Ten pasztet to niebo w gębie. Poważnie- jest niesamowity.
Sprawdzi się idealnie na świątecznym stole, ale również w ciągu całego roku...
W smaku jest cudowny... i zachwycają się nim nawet mięsożercy. Mogę wam szczerze powiedzieć, że jest najlepszy, jaki jadłam w całym życiu ;)
Czego potrzebujemy?
- 2 szklanki zielonej soczewicy
- 1 szklanka kaszy jaglanej
- paczka suszonych śliwek
- 3 cebule + łyżka oliwy
- 2 liście laurowe
- zioła prowansalskie
- pieprz i sól
- gałka muszkatołowa
- 2 łyżki sosu sojowego
- czosnek granulowany
- odrobina mąki gryczanej do podsypania
Jak robimy?
1. soczewicę i kaszę gotujemy razem w garnku.
2. cebulę kroimy i podsmażamy na oliwie razem z liściem laurowym, a następnie wyjmujemy liście i wyrzucamy.
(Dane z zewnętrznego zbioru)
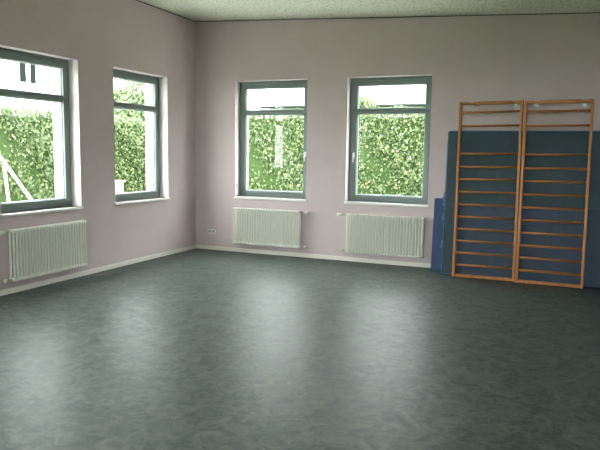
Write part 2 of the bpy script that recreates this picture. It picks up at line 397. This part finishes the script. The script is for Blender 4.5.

3. Cebulę dodajemy do ugotowanej kaszy i soczewicy, następnie wszystkie przyprawy i blendujemy na gładką masę.
4. Foremkę smarujemy oliwą, na dno wysypujemy mąkę i rozprowadzamy po dnie. Wykładamy 2/3 masy. Wciskamy śliwki i przykrywamy pozostałą masą.
5. Pieczemy w nagrzanym do 180 stopni piekarniku przez ok 45 minut do złotego koloru.
6. Gotowe!
Mam nadzieję, że ten pasztet przypadnie wam do gustu tak bardzo jak mi ;)
Jest pyszny, gwarantuję ;)))
Czy te ilości soczewicy i kaszy oznaczają ilości przed czy po gotowaniu?